To deal with these challenges the University will come across it is up to the faculty to come and help for the recruitment of students for next fall, according to Swegan.

“On President’s Day, Feb. 19, it will be an open house in which we will bring 1,500 high school seniors to the campus,” Swegan said.

Swegan asked during President’s Day for every department to give an open house to lure students in to the University.

“I know staffing is an issue, but each department could have open classes all day, which would allow students to sit in classes that they may take,” Swegan said.

Another option for faculty is getting in contact with potential students that want to enter their department.

“What we are doing is having students fill out a card providing their name, GPA, ACT score, and interest of major,” Swegan said.

By potential students filling out this card, the department of admissions will give the card to a department that each student is interested in.

“You know what kind of student you want,” Swegan said. “All we are doing is trying to connect with the students that you look for in your classrooms.”

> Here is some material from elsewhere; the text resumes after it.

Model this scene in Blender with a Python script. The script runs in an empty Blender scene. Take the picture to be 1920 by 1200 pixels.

Swegan said faculty can call the students or at least be aware when they arrive on campus visits to meet with them and talk about what their department offers.

By taking these actions will give potential students the opportunity to learn more about the campus and will result to a huge impact on deciding which University they will attend, according to Swegan.

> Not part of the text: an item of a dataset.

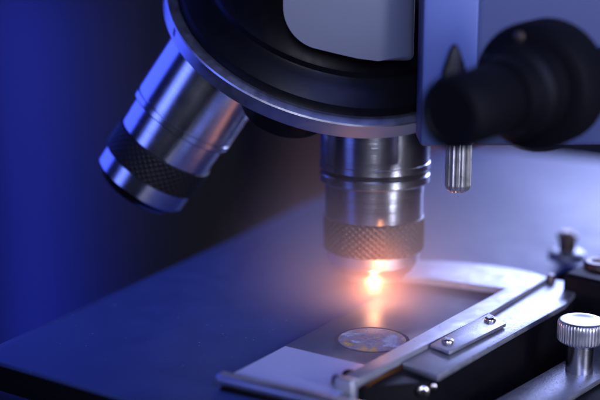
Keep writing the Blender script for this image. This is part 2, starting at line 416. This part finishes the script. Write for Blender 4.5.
bm = bmesh.new(); knurl_ring(bm, 11.15, 11.3, 18.95, 44, 5, 0.55, 8); mesh_obj('knurled_ring', bm, M_knurlw, ob, 50)
bm = bmesh.new(); lathe(bm, [(3.0, 4.6), (5.2, 4.35), (6.9, 4.5), (7.4, 5.0), (7.5, 5.6), (8.6, 6.6), (9.0, 6.75), (9.95, 8.4), (10.25, 8.6), (10.3, 11.2), (9.8, 11.4)], 128)
nose = mesh_obj('nose', bm, M_nose, ob, 9)
bm = bmesh.new(); bmesh.ops.create_icosphere(bm, subdivisions=3, radius=0.55)
bmesh.ops.translate(bm, vec=(-0.3, -8.3, 5.1), verts=bm.verts)
mesh_obj('added_glow_bead', bm, M_glow, nose, 60)  # added light source, no real part of the objective
bm = bmesh.new(); lathe(bm, [(0.05, 3.9), (1.6, 4.0), (2.6, 4.4), (2.9, 4.7)], 48); mesh_obj('front_lens', bm, M_band, nose, 60)

# tilted objective, black knurl, pointing to the lower left
o2 = Vector((-0.555, 0.078, -0.828)).normalized()
q2 = (-o2).to_track_quat('Z', 'Y')
pos = Vector((0, 0, 103)) + o2*77.6
ob2 = thing('objective_lens', 'tilted blue-lit silver objective with a black knurled ring at the left', 'objective', pos, q2)
bm = bmesh.new(); lathe(bm, [(10, 0.1), (11.9, 0.1), (12.1, 0.35), (12.1, 1.6), (11.85, 1.8), (11.85, 2.1), (12.1, 2.25), (12.1, 17.6), (11, 17.9)], 128)
ub = mesh_obj('upper_barrel', bm, M_steel, ob2, 9)
bm = bmesh.new(); lathe(bm, [(10.0, -6.6), (11.15, -6.6), (11.15, -3.2), (11.25, -3.1), (11.25, 0.1)], 128); mesh_obj('lower_barrel', bm, M_steel, ob2, 9)
bm = bmesh.new(); knurl_ring(bm, 11.6, -13.1, -6.55, 44, 4, 0.22, 8); mesh_obj('knurled_ring', bm, M_knurlb, ob2, 50)
bm = bmesh.new(); lathe(bm, [(3, -19.3), (8.6, -19.6), (9.2, -19.2), (9.5, -18.7), (9.7, -18.5), (10.7, -17.5), (10.95, -17.1), (11.0, -13.2), (9.8, -13.0)], 128); mesh_obj('nose', bm, M_steel, ob2, 9)
# worn engraved marks on the tilted barrel
bm = bmesh.new()
tgt = q2.inverted() @ Vector((0.90, -0.44, 0.0)); a0 = math.atan2(tgt.y, tgt.x)
for row in range(2):
    for k in range(11 - 3*row):
        zz = 4.6 + k*0.62; aa = a0 + R(9*row)
        for d in range(random.choice((2, 3))):
            Mx = Matrix.Rotation(aa + R(random.uniform(-1.6, 1.6)), 4, 'Z') @ Matrix.Translation((12.13, 0, zz + random.uniform(-.14, .14)))
            hw = random.choice((0.42, 0.22)); th = 0.09
            if random.random() < 0.5: box(bm, -0.02, 0.035, -hw, hw, -th, th, Mx)
            else: box(bm, -0.02, 0.033, -th, th, -0.2, 0.2, Mx)
mesh_obj('engraving', bm, M_band, ub)

# ------------------------------------------------------------------ revolving nosepiece
n = Vector((-0.2233, 0.5003, -0.8366)).normalized()
qn = (-n).to_track_quat('Z', 'Y')
np_ = thing('nosepiece', 'black revolving nosepiece with a silver rim holding both objectives', 'nosepiece', (-10.94, 15.67, 58.49), qn)
bm = bmesh.new(); lathe(bm, [(34.5, 0.02), (36.6, 0), (36.9, 0.3), (36.95, 3.5), (36.75, 3.85), (35.6, 4.3), (35.2, 4.35), (34.5, 4.2)], 240, cap=False); 
# close the ring underneath
rim = mesh_obj('rim', bm, M_rim, np_, 25)
bm = bmesh.new(); box(bm, -0.7, 0.7, -0.5, 0.35, 1.2, 4.2, Matrix.Rotation(R(180), 4, 'Z') @ Matrix.Translation((0, 0, 0)))
bm.free()
bm = bmesh.new()
lathe(bm, [(30, -1.2), (34.6, -1.0), (34.8, 3.9), (34.2, 4.0), (33.8, 4.6), (33.5, 5.6), (32.0, 7.0), (30.0, 8.4), (28.9, 9.0), (28.5, 9.4),
           (28.3, 10.6), (27.6, 11.6), (24.5, 13.8), (20.5, 16.4), (16, 18.6), (11, 20.2), (0.5, 20.6)], 200)
mesh_obj('turret', bm, M_black, np_, 22)
bm = bmesh.new(); lathe(bm, [(0.5, -16), (14, -15), (30, -3.5), (33, -1.0)], 120, cap=True); mesh_obj('underside', bm, M_mblack, np_, 30)
bm = bmesh.new(); cw = qn.inverted() @ (Vector((-18.3, -5.6, 47.7)) - Vector((-10.94, 15.67, 58.49)) - n*7)
lathe(bm, [(8.6, -4.4), (9.6, -4.2), (9.8, -3.8), (9.8, 1)], 64, Matrix.Translation((cw.x*1.06, cw.y*1.06, 0)))
mesh_obj('empty_port', bm, M_black, np_, 30)
# click-stop notch on the rim
iq = qn.inverted()
dirv = iq @ (Vector((-29.0*1.0, -22.0*1.0, 9.0)))
an = math.atan2(dirv.y, dirv.x)
bm = bmesh.new(); box(bm, 36.5, 36.99, -0.55, 0.55, 1.6, 3.4, Matrix.Rotation(an, 4, 'Z'))
mesh_obj('notch', bm, M_band, rim)

# ------------------------------------------------------------------ head block and side plate
hd = thing('head_casting', 'smooth grey head casting with a rounded lower corner above the nosepiece', 'head')
bm = bmesh.new()
# outline in x-z, extruded in y
out = [(6.1, 55.6), (6.1, 140), (-19.8, 140)] + [(-11.3 + -8.5*math.cos(R(t)), 66.4-8.5*math.sin(R(t))) for t in range(0, 74, 6)] + [(-9.0, 57.1), (-5.0, 56.2), (-1, 55.7)]
MX = Matrix(((1, 0, 0, 0), (0, 0, -1, 0), (0, 1, 0, 0), (0, 0, 0, 1)))
prism(bm, out, -32, 22, MX, bev=1.2, seg=3)
mesh_obj('shell', bm, M_head, hd, 30)
bm = bmesh.new()
lathe(bm, [(14, 0), (16, 0.4), (16, 30)], 80, Matrix.Translation((-6, 12, 52)))
mesh_obj('neck', bm, M_mblack, hd, 30)
sp = thing('arm_plate', 'tall blue-lit plate right of the head, behind the blurred black knob', 'panel')
bm = bmesh.new()
box(bm, 6.9, 17.6, -30, -20, 40, 140, None, bev=0.8)
mesh_obj('plate_edge', bm, M_arm2, sp, 30)
bm = bmesh.new(); box(bm, 17.65, 75, -27, -18, 39.5, 140, None, bev=1.2)
mesh_obj('plate_face', bm, M_arm, sp, 30)

M_pin = mat('fluted_metal', (0.5, 0.5, 0.53), 0.32, 0.95, rvar=0.06)
pn = thing('knurled_pin', 'slim fluted metal pin hanging below the black knob', 'pin', (15.0, -26, 0))
bm = bmesh.new()
pr = [(0.3, 29.9), (1.6, 30.1), (2.3, 30.6), (2.6, 31.3), (2.62, 31.6), (2.62, 41.5)]
lathe(bm, pr, 16*8, mod=lambda i, j, a: (-0.34, -0.30, -0.12, 0, 0, 0, -0.12, -0.30)[i % 8] if j >= 2 else 0)
mesh_obj('fluted_shaft', bm, M_pin, pn, 20)

# blurred focus knob in the foreground
c0, c1 = Vector((24.6, -50, 54.7)), Vector((7.3, -70, 53.0))
ax = (c1-c0).normalized(); qk = ax.to_track_quat('Z', 'Y'); LK = (c1-c0).length
kb = thing('focus_knob', 'large out-of-focus black double knob in front of the plate, upper right', 'knob', c0, qk)
bm = bmesh.new()
lathe(bm, [(5, -7), (10.4, -6.7), (11.3, -6), (11.4, 1), (11.0, 1.8), (10.0, 2.2), (8.2, 2.3)], 60*4, mod=lambda i, j, a: -0.22 if (2 <= j <= 3 and i % 4 < 2) else 0)
mesh_obj('coarse_wheel', bm, M_mblack, kb, 35)
bm = bmesh.new(); lathe(bm, [(8.2, 2.2), (8.2, 7), (7.6, 7.8), (7.0, 8.0), (6.6, 12)], 80); mesh_obj('hub', bm, M_mblack, kb, 35)
bm = bmesh.new(); lathe(bm, [(5.0, 12), (5.8, 12.1), (6.1, 12.7), (6.1, LK-1), (5.7, LK-0.3), (4.8, LK), (4.4, LK-0.3), (0.3, LK-0.35)], 48*4, mod=lambda i, j, a: -0.16 if (2 <= j <= 3 and i % 4 < 2) else 0)
mesh_obj('fine_wheel', bm, M_mblack, kb, 35)
bm = bmesh.new(); lathe(bm, [(3, -32), (3, -6.8)], 40); mesh_obj('shaft', bm, M_mblack, kb, 35)
# three dull screws on the wheel's face
for a_ in (100, 150, 200):
    bm = bmesh.new(); lathe(bm, [(1.0, 2.2), (1.0, 2.7), (0.6, 2.9)], 20, Matrix.Translation((9.1*math.cos(R(a_)), 9.1*math.sin(R(a_)), 0)))
    mesh_obj('screw', bm, M_knurl, kb, 35)
lv = thing('lock_lever', 'small pointed dark lever standing up behind the black knob', 'lever', (11.0, -46, 53.5))
bm = bmesh.new()
prism(bm, [(-2.6, -4), (2.6, -4), (2.5, 2), (1.6, 5), (0.5, 8.0), (-0.2, 8.3), (-0.9, 7.2), (-2.2, 3)], -1.1, 1.1, MX, bev=0.5, seg=3)
mesh_obj('lever_tip', bm, M_knurlb, lv, 60)
bm = bmesh.new(); lathe(bm, [(1.4, -1), (1.4, 18)], 24, Matrix.Rotation(R(-90), 4, 'X') @ Matrix.Translation((0, 1.5, 0)))
mesh_obj('spindle', bm, M_mblack, lv, 60)

# warm grey post far behind, between the objectives
po = thing('base_pillar', 'blurred brownish pillar standing behind the stage between the objectives', 'pillar', (22, 300, -199.5))
bm = bmesh.new(); lathe(bm, [(72, 0), (72, 3), (66, 6), (66, 256), (60, 262)], 96); mesh_obj('column', bm, M_grey, po, 35)

# ------------------------------------------------------------------ added volume imitating a flare halo round the tip
hz = bpy.data.materials.new('flare_halo_volume'); hz.use_nodes = True; nt = hz.node_tree; nt.nodes.clear()
out_ = nt.nodes.new('ShaderNodeOutputMaterial'); pv = nt.nodes.new('ShaderNodeVolumePrincipled')
pv.inputs['Color'].default_value = (0.95, 0.66, 0.62, 1); pv.inputs['Anisotropy'].default_value = 0.0
tc = nt.nodes.new('ShaderNodeTexCoord'); le = nt.nodes.new('ShaderNodeVectorMath'); le.operation = 'LENGTH'
nt.links.new(tc.outputs['Object'], le.inputs[0])
mr = nt.nodes.new('ShaderNodeMapRange'); mr.inputs['From Min'].default_value = HALO_R*MM; mr.inputs['From Max'].default_value = 0
mr.inputs['To Min'].default_value = 0; mr.inputs['To Max'].default_value = 1
nt.links.new(le.outputs['Value'], mr.inputs['Value'])
pw = nt.nodes.new('ShaderNodeMath'); pw.operation = 'POWER'; pw.inputs[1].default_value = 5.0
nt.links.new(mr.outputs['Result'], pw.inputs[0])
ml = nt.nodes.new('ShaderNodeMath'); ml.operation = 'MULTIPLY'; ml.inputs[1].default_value = HALO_D
nt.links.new(pw.outputs[0], ml.inputs[0]); nt.links.new(ml.outputs[0], pv.inputs['Density'])
nt.links.new(pv.outputs[0], out_.inputs['Volume'])
bm = bmesh.new(); bmesh.ops.create_icosphere(bm, subdivisions=4, radius=HALO_R)
mo = mesh_obj('flare_halo', bm, hz); mo.location = (0, -8*MM, 4*MM)
tag(mo, 'added warm volume imitating a flare halo round the tip of the upright objective', None, None, 'stuff')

There are many issues concerning recruitment, but there are also issues concerning the success of current freshmen classes in the last year.

“In the year 2001 our retention rate was 80 percent compared to a downfall for the 2005-2006 year rate at 76.1 percent,” said Alberto Gonzalez, provost of the division of academic affairs.

Incoming students aren’t prepared, don’t have coping skills and lack motivation, he said.

Instead of the numbers moving up, they are falling for the freshmen class in the areas of grade point averages and academic preparedness.

“In the spring of 2002 the freshmen GPA was overall a 2.12,” Gonzalez said. “But in the spring of 2006, the GPA overall dropped to 2.02.”

Gonzalez urges faculty to reinforce BGSU as a total learning environment.

“Faculty needs to continue to have high expectation and provide assistance to help students achieve these academic goals,” Gonzalez said.

But even though retention rates and grade point averages are down for the freshmen class.,there is 38.4 percent graduation rate for students to get a degree in four years, which is 12 percent above what academic affairs predicted.

“Our numbers are more than good in the area of freshmen graduating,” Gonzalez said.

There has been 4,325 degrees conferred in 05-06, which is the highest amount of received degrees in the last five years, Gonzalez said.

Agreeing with Gonzalez, John Folkins, vice provost in the division of academic affairs, said the University’s numbers are great compared to other institutions.

“Our numbers are outstanding compared to institutions like Kent State and University of Toledo,” Folkins said. “We just have to make sure we teach students to become mature learners and do a better job.”

But some faculty didn’t share the same opinion for the University’s numbers being great.

“I can’t be personally satisfied with those numbers,” said Arthur Samel, associate professor for geography. “I think it is horrible that only 34 percent of our freshmen actually graduate in four years.”